Opinion

The Billionaire Sex Offender Double Standard

An allegation is enough to get anyone in the news these days. For several months there has been an excess of muck tossed about and allegations have been made about Jeffrey Epstein that implicate some very high profile friends.

The government has continued to fail to cooperate with the victims, and the defense have arrogantly distorted reality and deflected from the true travesty of the story.

Wall Street billionaire Jeffrey Epstein, now a level three registered sex offender, allegedly molested 40 girls (that the public is aware of). The federal government rounded them up, took their stories, gathered evidence, and determined they were all victims of sexual abuse and child sex trafficking.

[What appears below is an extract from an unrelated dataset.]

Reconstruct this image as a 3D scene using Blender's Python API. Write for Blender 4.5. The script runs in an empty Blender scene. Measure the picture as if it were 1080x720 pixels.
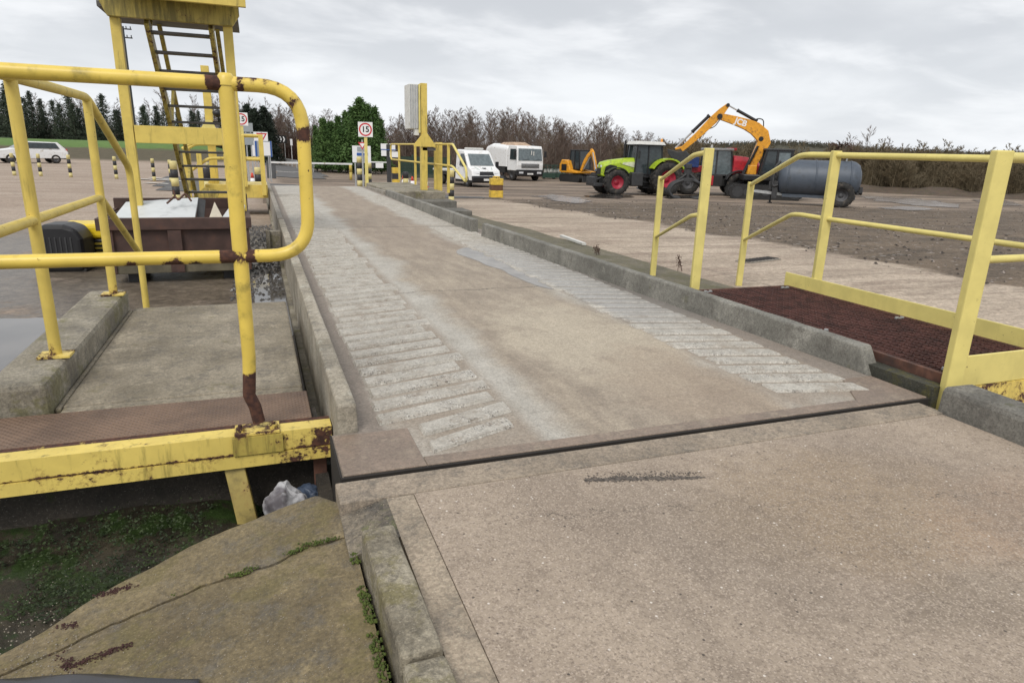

Then the registered level three sex offender, Jeffrey E. Epstein, hired a team of influential lawyers to defend him, meet with prosecutors, possibly influence the state prosecutors and finally according to the Non Prosecution Agreement (NPA) allegedly intimidate the state prosecutors into giving him what he wanted — little or no jail time.

The result of these tactics was that prosecutors allowed the serial child molester to get off lightly in comparison to other sex offenders charged with similar sex crimes committed against underage victims.

Epstein’s punishment does not seem to fit his crime. Given the original indictment I often wonder if Jeffrey Epstein had been born an African-American or Hispanic male with limited resources and no influential friends he could count on, would then his case have been an open and shut deal? I believe the answer is a resounding yes for obvious reasons.

Most child predators in the United States charged with sex crimes perpetrated against minors would in all likelihood be serving time in a federal prison thanks to a U.S. federal law that applies to these types of crimes: the Trafficking Victims Protection Act [TVPA].

The incongruity of the Epstein case brings to light three concerns challenging the Department of Justice. First: If a pedophile or human trafficker does not have an arsenal of resources at his disposal, would the sex offender be more likely to receive a sentence commensurate with the existing law? Under the Trafficking Victims Protection Act (TVPA) a minimum mandatory sentence is 20 years in a federal prison, not 13 months in a county jail.

Secondly, would a convicted pedophile or trafficker charged with similar crimes against minor girls be allowed to serve a shorter sentence mostly outside the confines of a jail cell, such as Epstein’s work release program permitted? Do child sex traffickers charged with similar crimes have the ability to negotiate perks in the back rooms of Washington?

In addition to these apparent biases, the government falsely informed the victims that the case was still being investigated and pursued, then finalized a Non Prosecution Agreement (NPA) that gave a child sex trafficker federal immunity from sex crimes against underage girls.

During the negotiations, pending the NPA, the victims were completely in the dark about the entire resolution, and once the NPA was signed there was nothing they could do to change the outcome.

According to one attorney representing a victim: “Neither me, my law firm, or any of my clients were aware that this document was being signed with the federal government. In fact, this secret agreement is being challenged currently in federal court because none of Epstein’s victims had any knowledge that it was being entered into prior to it being signed.”

A year or so later, after cooperating with the government and believing their perpetrator was going to prison and learning that he was granted immunity for the sex crimes committed against them, the survivors filed suit against the government to enforce their federal rights.

In 2008, the victims found two lawyers: Brad Edwards a former lead trial attorney at the Broward County’s State Attorney’s Office in Florida and Paul Cassell, a law professor at the University of Utah Law School and former Federal Judge, who were willing to take on this unprecedented case, pro bono, and successfully litigate it against the government and Epstein’s battery of lawyers for 6 years.

When the moment came for the victims to request the government to provide them with information to prove their case: the government objected then basically refused every request throughout the entire litigation.

In 2014, after the Eleventh Circuit Court of Appeals decided in favor of the two victims Jane Doe #1 and Jane Doe #2, two additional victims, Jane Doe #3 and Jane Doe #4, sought to join the case to seek an agreement from the government to allow them to assert their rights. The government again disagreed.

The pro bono lawyers were then forced through pleadings to attempt to assert the rights of these additional clients by moving to join them in the preceding. In doing so, the attorneys laid out the brief facts pertaining to Jane Doe #3, including how she was trafficked for sex across the United States and “loaned” to powerful men, friends of Jeffrey Epstein. One of the men may have been one of the lawyers that negotiated the plea deal in question.

The latest surprise in this case is that now the two pro bono lawyers, Cassell and Edwards, are being nationally and internationally vilified.